読売は日頃から政府の方針や政策、または検察の捜査情報などを他紙より早く報じることが多かった。それが自分たちの武器であると自負しているようだった。たとえば9月1日の一面でも「広域圏連携へ交付金 支援創設 産業・観光 振興 首相あす表明」と報じ、「複数の政府関係者が明らかにした」としている。権力側から情報を入手するのが得意なのだろう。もしくは太いパイプを持っているというべきか。
誤報は記者の思い込みが原因と
念のために書いておくと我々読者は簡単に「情報をリーク」と言ってしまうが、権力側が率先して記者にリークすることは少ないのではないか。それよりは記者が対象人物に食らいつき、質問をぶつける、ヒントをもらう、などを経て「成果」があるのだろう。今回の読売誤報は後者の可能性が高いのではないか。検察や関係者からヒントや情報らしきものは得たが肝心の自分の答え(=維新の議員)が間違っていた、という。
ただ、それでも疑問は残る。新聞記事は1人で書いて発行するものではないからだ。ましてや1面トップ記事だ。複数の記者による取材やチェック、上司の判断があっての「スクープ」だろう。誰もが気軽に情報発信できる今だからこそ、何重ものチェックをして情報を世に出すことに新聞の信頼が担保されているはずだった。
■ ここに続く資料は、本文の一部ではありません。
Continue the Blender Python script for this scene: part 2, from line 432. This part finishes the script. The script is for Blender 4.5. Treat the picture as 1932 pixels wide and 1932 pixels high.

すると読売は8月30日に経緯を検証する記事を1面と特別面に掲載した。誤報は記者の思い込みが原因としていた(1面)。
以下、特別面の検証をまとめると、取材のきっかけは社会部の記者が今年8月中旬、政界の事情に詳しい関係者から「東京地検特捜部が政界捜査に動いている」との話を聞いたことだった。別の関係者からも、日本維新の会の国会議員が秘書給与詐欺の疑いで捜査対象となっているとの情報を得て、過去の疑惑がヒントだとの示唆を受けたという。
そのうえで記者はどうしたのか? 記者が日本維新の会で過去に問題が報じられた人物を調べると、2023年に池下議員の公設秘書が市議と兼任していることを問題視した記事を見つけた。なので池下議員の可能性が高いと考えた。記者はその後、複数回にわたり、同じ関係者に対し、池下議員が捜査対象者かどうか確認を試みたという。